In 1962, the Church issued a decree that encouraged Catholic Orders to effect changes to become more relevant to their parishioners. Kent and her colleague Sister Maggie took the charge very seriously. The two teachers made it their mission to use art to break down barriers between the secular and religious worlds. They used quotes from literary and biblical figures to create graphic posters that were displayed during celebratory processions, marches, theater performances, and sometimes exhibited in community areas. Initially, their work remained mostly biblical, as demonstrated by Kent’s serigraph Fiat. The artwork, which depicts an abstracted image of the Madonna in bold, striking colors, was a response to angel Gabriel’s message that Mary would be the mother of God: Fiat mihi secundum tuum (Be it done unto me according to thy word).

Cynthia Burlingham, another contributor to the monograph, highlights how as Kent’s work progressed, she realized that this approach was only scratching the surface of Catholic faith, and that any subject matter could be religious. Kent later recalled how she began to expand her work with the students at the Immaculate Heart College using contemporary subjects, advertisements, and media:

So we all got together with a bunch of magazines and tore phrases. I suggested that everybody take two phrases from separate ads that were fun together. Like ”put a tiger in your tank” I really think of as saying [that] the spirit, whatever the spirit means to us, is inside of us, the God who is in us, or who is us, whatever, however you want to say it.

Kent sourced her materials from local markets, cutting out letters and patterns from packaging—a slogan from tomato soup, a word from a pasta box, a bright pink polka dot pattern from a detergent packet. Text was her main instrument, not just the meaning but the forms of letters themselves, which would physically bend or fold, literally transforming the text. Her intention was to infiltrate cultural consciousness by redirecting the visual language of advertising towards a message of social justice.

In the early 1960s, Kent started to get a large number of commissions, and her work gained traction as it was reproduced by news outlets and several magazines. She was commissioned to create the banner for the Vatican at the 1964 New York World’s Fair, nominated by the Los Angeles Times as one of the women of the year, and made her way to the cover of Newsweek Magazine.

One of the most prominent commissions Kent completed in the 1960s, discussed by Duncan in the first section of the book, was the IBM project. In 1965, she was approached by representatives at IBM to decorate the large windows of their Madison Avenue building in New York. With the help of several students, she created a tapestry of cardboard collage composed of slogans, photos, and serigraphs made with images from advertisements and mass media. The display was made up of 725 cardboard boxes and created a 135-foot-long installation titled “Peace on Earth” that used hard hitting quotations from activists and prominent social figures juxtaposed with images from war and consumerist America. Examples included the text “Have I done what is right?,” a quote assigned to Dag Hammarskjöld, the second UN Secretary-General, laid out next to photos of the massacred Viet Cong. After just one day in display, IBM covered the exhibit due to the number of complaints regarding its political nature. Two of Kent’s assistant students, Myers and McGowan, edited some of the material, and the exhibit reopened. To that Kent responded: “It just goes to show the power of words, though, doesn’t it? I didn’t think the messages were that strong, but apparently they are.”

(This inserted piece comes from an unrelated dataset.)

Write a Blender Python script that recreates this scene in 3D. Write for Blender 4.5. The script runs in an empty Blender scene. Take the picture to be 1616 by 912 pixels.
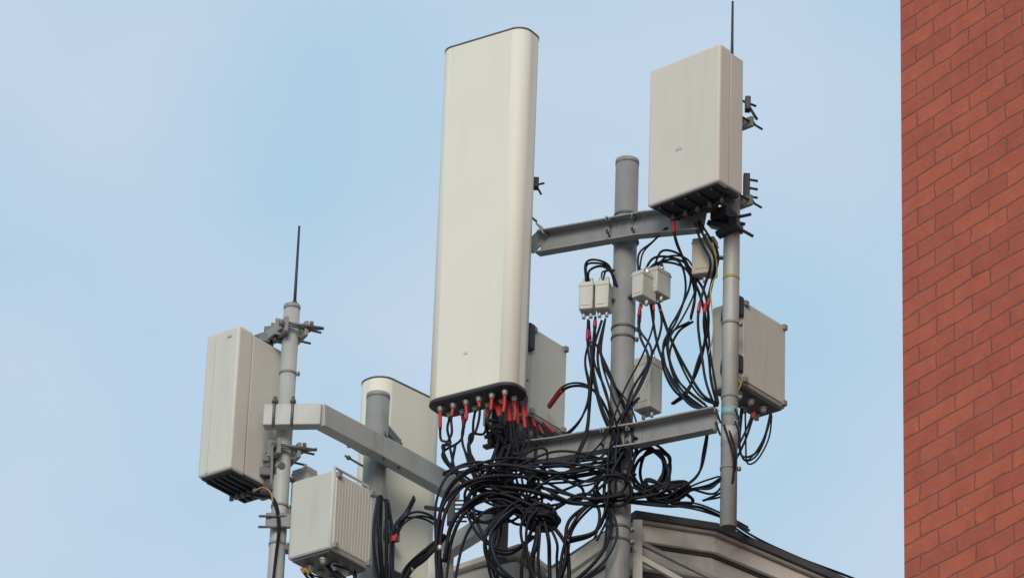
import bpy, bmesh, math, random
from mathutils import Vector, Matrix
random.seed(5)
scene=bpy.context.scene
COL=scene.collection
rad=math.radians
# ---------------------------------------------------------------- camera
PITCH=27.0; F=7184.0; DY=2.94
cam_d=bpy.data.cameras.new("camera"); cam=bpy.data.objects.new("camera",cam_d); COL.objects.link(cam)
cam_d.sensor_width=36; cam_d.lens=F/1616*36; cam_d.clip_end=2000; cam_d.clip_start=0.1
CM=Matrix.Translation((0,0,1.6))@Matrix.Rotation(rad(90+PITCH),4,'X')@Matrix.Rotation(rad(2.1),4,'Z')
cam.matrix_world=CM; scene.camera=cam
R3=CM.to_3x3()
def pix(u,v,Y):
    d=R3@Vector(((u-808)/F,-(v-456)/F,-1.0))
    return Vector((0,0,1.6))+d*((Y+DY)/d.y)
# ---------------------------------------------------------------- materials
def new_mat(name):
    m=bpy.data.materials.new(name); m.use_nodes=True
    return m,m.node_tree,m.node_tree.nodes["Principled BSDF"]
def paint(name,c,rough=0.5,metal=0.0,var=0.12,scale=6,streak=0.35,bump=0.0,dirt=(0.16,0.14,0.11),spec=0.5):
    m,nt,b=new_mat(name); N=nt.nodes; L=nt.links
    tc=N.new("ShaderNodeTexCoord"); mp=N.new("ShaderNodeMapping"); mp.inputs["Scale"].default_value=(scale*3,scale*3,scale*0.5)
    L.new(tc.outputs["Object"],mp.inputs["Vector"])
    n1=N.new("ShaderNodeTexNoise"); n1.inputs["Scale"].default_value=1.0; n1.inputs["Detail"].default_value=5
    L.new(mp.outputs[0],n1.inputs["Vector"])
    n2=N.new("ShaderNodeTexNoise"); n2.inputs["Scale"].default_value=scale; n2.inputs["Detail"].default_value=6
    L.new(tc.outputs["Object"],n2.inputs["Vector"])
    r1=N.new("ShaderNodeMapRange"); r1.inputs[1].default_value=0.52; r1.inputs[2].default_value=0.8; r1.inputs[3].default_value=0; r1.inputs[4].default_value=streak
    L.new(n1.outputs[0],r1.inputs[0])
    mx=N.new("ShaderNodeMix"); mx.data_type='RGBA'
    lo=[x*(1-var) for x in c]; hi=[min(1,x*(1+var)) for x in c]
    mx.inputs[6].default_value=(*lo,1); mx.inputs[7].default_value=(*hi,1)
    L.new(n2.outputs[0],mx.inputs[0])
    m2=N.new("ShaderNodeMix"); m2.data_type='RGBA'
    L.new(mx.outputs[2],m2.inputs[6]); m2.inputs[7].default_value=(*[x*0.45+d*0.3 for x,d in zip(c,dirt)],1)
    L.new(r1.outputs[0],m2.inputs[0]); L.new(m2.outputs[2],b.inputs["Base Color"])
    b.inputs["Roughness"].default_value=rough; b.inputs["Metallic"].default_value=metal
    b.inputs["Specular IOR Level"].default_value=spec
    if bump>0:
        n3=N.new("ShaderNodeTexNoise"); n3.inputs["Scale"].default_value=scale*12; n3.inputs["Detail"].default_value=4
        L.new(tc.outputs["Object"],n3.inputs["Vector"])
        bp=N.new("ShaderNodeBump"); bp.inputs["Strength"].default_value=bump; bp.inputs["Distance"].default_value=0.01
        L.new(n3.outputs[0],bp.inputs["Height"]); L.new(bp.outputs[0],b.inputs["Normal"])
    return m
M_RAD=paint("radome_paint",(0.735,0.70,0.605),0.55,var=0.03,scale=2.5,streak=0.12,spec=0.35)
M_BOX=paint("antenna_paint",(0.63,0.58,0.51),0.55,var=0.04,scale=4,streak=0.15,spec=0.35)
M_BOXG=paint("antenna_grey_paint",(0.60,0.575,0.515),0.55,var=0.05,scale=4,streak=0.2,spec=0.35)
M_RRU=paint("radio_unit_paint",(0.54,0.53,0.475),0.55,var=0.06,scale=6,streak=0.3)
M_BEIGE=paint("beige_plastic",(0.42,0.37,0.29),0.5,var=0.06,scale=8,streak=0.2)
M_GALV=paint("galvanised_steel",(0.27,0.27,0.26),0.6,metal=0.1,var=0.25,scale=9,streak=0.45,bump=0.2)
M_GALV2=paint("light_galvanised_steel",(0.43,0.435,0.41),0.55,metal=0.1,var=0.18,scale=7,streak=0.35,bump=0.2)
M_DARK=paint("dark_metal",(0.04,0.04,0.044),0.55,metal=0.2,var=0.2,scale=10)
M_STEEL=paint("bolt_steel",(0.13,0.13,0.135),0.5,metal=0.3,var=0.2,scale=10)
M_CONN=paint("connector_metal",(0.6,0.6,0.57),0.35,metal=0.4,var=0.1,scale=10,streak=0.1)
M_CAB=paint("black_cable",(0.009,0.009,0.013),0.6,var=0.2,scale=10,streak=0,spec=0.25)
M_CAB2=paint("dark_blue_cable",(0.012,0.017,0.034),0.6,var=0.2,scale=10,streak=0,spec=0.3)
M_RED=paint("red_sleeve",(0.42,0.032,0.03),0.55,var=0.15,scale=10,streak=0.1)
M_MAG=paint("pink_tag",(0.38,0.02,0.10),0.55,var=0.15,scale=10,streak=0.1)
M_YEL=paint("yellow_green_wire",(0.36,0.33,0.08),0.5,var=0.15,scale=10,streak=0.1)
M_ORG=paint("orange_wire",(0.42,0.22,0.05),0.5,var=0.15,scale=10,streak=0.1)
M_GREYC=paint("grey_cable",(0.42,0.42,0.41),0.5,var=0.15,scale=10,streak=0.1)
M_TEAL=paint("teal_tape",(0.22,0.42,0.41),0.5,var=0.15,scale=10,streak=0.1)
M_ROOF=paint("roof_membrane",(0.085,0.088,0.095),0.8,var=0.35,scale=5,bump=0.5)
M_FAS=paint("fascia_board",(0.64,0.62,0.57),0.8,var=0.15,scale=4,streak=0.45,bump=0.3)
M_FAS2=paint("weathered_board",(0.46,0.45,0.42),0.85,var=0.2,scale=4,streak=0.5,bump=0.3)
M_REND=paint("rendered_wall",(0.50,0.48,0.43),0.9,var=0.1,scale=2,bump=0.4)
M_BOUNCE=paint("pale_bounce_ground",(0.24,0.235,0.22),0.9,var=0.2,scale=1,bump=0.4)  # unseen ground, tone raised to bounce light up onto the undersides
M_STONE=paint("coping_stone",(0.3,0.28,0.25),0.8,var=0.15,scale=3,bump=0.4)
def brick_mat():
    m,nt,b=new_mat("red_brick"); N=nt.nodes; L=nt.links
    tc=N.new("ShaderNodeTexCoord"); sp=N.new("ShaderNodeSeparateXYZ"); L.new(tc.outputs["Object"],sp.inputs[0])
    nz=N.new("ShaderNodeTexNoise"); nz.inputs["Scale"].default_value=7; nz.inputs["Detail"].default_value=3; L.new(tc.outputs["Object"],nz.inputs["Vector"])
    ma=N.new("ShaderNodeMath"); ma.operation='MULTIPLY_ADD'; ma.inputs[1].default_value=0.026
    L.new(nz.outputs[0],ma.inputs[0]); L.new(sp.outputs[2],ma.inputs[2])
    ad=N.new("ShaderNodeMath"); ad.operation='ADD'; L.new(sp.outputs[0],ad.inputs[0]); L.new(sp.outputs[1],ad.inputs[1])
    nz2=N.new("ShaderNodeTexNoise"); nz2.inputs["Scale"].default_value=14; nz2.inputs["Detail"].default_value=3; L.new(tc.outputs["Object"],nz2.inputs["Vector"])
    ma2=N.new("ShaderNodeMath"); ma2.operation='MULTIPLY_ADD'; ma2.inputs[1].default_value=0.03
    L.new(nz2.outputs[0],ma2.inputs[0]); L.new(ad.outputs[0],ma2.inputs[2])
    cb=N.new("ShaderNodeCombineXYZ"); L.new(ma2.outputs[0],cb.inputs[0]); L.new(ma.outputs[0],cb.inputs[1])
    br=N.new("ShaderNodeTexBrick"); L.new(cb.outputs[0],br.inputs["Vector"])
    br.inputs["Scale"].default_value=1; br.inputs["Brick Width"].default_value=0.26; br.inputs["Row Height"].default_value=0.086
    br.inputs["Mortar Size"].default_value=0.009; br.inputs["Mortar Smooth"].default_value=0.9; br.inputs["Bias"].default_value=-0.1
    br.inputs["Color1"].default_value=(0.47,0.118,0.070,1); br.inputs["Color2"].default_value=(0.385,0.094,0.060,1)
    br.inputs["Mortar"].default_value=(0.255,0.088,0.066,1)
    n2=N.new("ShaderNodeTexNoise"); n2.inputs["Scale"].default_value=7; n2.inputs["Detail"].default_value=10; n2.inputs["Roughness"].default_value=0.78
    L.new(tc.outputs["Object"],n2.inputs["Vector"])
    rm=N.new("ShaderNodeMapRange"); rm.inputs[1].default_value=0.3; rm.inputs[2].default_value=0.7; rm.inputs[3].default_value=0.80; rm.inputs[4].default_value=1.18
    L.new(n2.outputs[0],rm.inputs[0])
    n4=N.new("ShaderNodeTexNoise"); n4.inputs["Scale"].default_value=3.0; n4.inputs["Detail"].default_value=8; n4.inputs["Roughness"].default_value=0.65; L.new(tc.outputs["Object"],n4.inputs["Vector"])
    r4=N.new("ShaderNodeMapRange"); r4.inputs[1].default_value=0.5; r4.inputs[2].default_value=0.75; r4.inputs[3].default_value=0; r4.inputs[4].default_value=0.3; L.new(n4.outputs[0],r4.inputs[0])
    mu=N.new("ShaderNodeVectorMath"); mu.operation='SCALE'; L.new(br.outputs[0],mu.inputs[0]); L.new(rm.outputs[0],mu.inputs["Scale"])
    mx=N.new("ShaderNodeMix"); mx.data_type='RGBA'; L.new(r4.outputs[0],mx.inputs[0]); L.new(mu.outputs[0],mx.inputs[6]); mx.inputs[7].default_value=(0.44,0.14,0.09,1)
    L.new(mx.outputs[2],b.inputs["Base Color"]); b.inputs["Roughness"].default_value=0.9; b.inputs["Specular IOR Level"].default_value=0.25
    inv=N.new("ShaderNodeMath"); inv.operation='SUBTRACT'; inv.inputs[0].default_value=1; L.new(br.outputs["Fac"],inv.inputs[1])
    n3=N.new("ShaderNodeTexNoise"); n3.inputs["Scale"].default_value=45; n3.inputs["Detail"].default_value=6; L.new(tc.outputs["Object"],n3.inputs["Vector"])
    m3=N.new("ShaderNodeMath"); m3.operation='MULTIPLY_ADD'; m3.inputs[1].default_value=1.0; L.new(n3.outputs[0],m3.inputs[0]); L.new(inv.outputs[0],m3.inputs[2])
    bp=N.new("ShaderNodeBump"); bp.inputs["Strength"].default_value=0.5; bp.inputs["Distance"].default_value=0.006
    L.new(m3.outputs[0],bp.inputs["Height"]); L.new(bp.outputs[0],b.inputs["Normal"])
    return m
M_BRICK=brick_mat()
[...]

Towards the end of the decade, Kent left the convent, in part because the Archbishop of Los Angeles openly disapproved of her more political art. Kent, who had come to feel that biblical stories and texts should aim to “open up ideas, rather than define and confine them,” continued to make art for the rest of her life.

Someday Is Now itself is an invitation for creativity and inspiration. At a time where art is being automated and dehumanized, the book’s message becomes all the more relevant. Kent’s career beckons artists to fall back in love with the process of making art a response to the human experience. The final three chapters of Someday Is Now mix images of her art to quotes and testimonies from artists whose work was informed by Kent’s, and the reader is encouraged to cut out the last page of the book and use it as a viewfinder, one of Kent’s favorite teaching techniques. The editors give Kent the last word:

Take your finder to the market, the theater, park, any gathering place where there is a lot to see. Look at the world through it for half an hour. The shapes you see there might become paintings you want to make.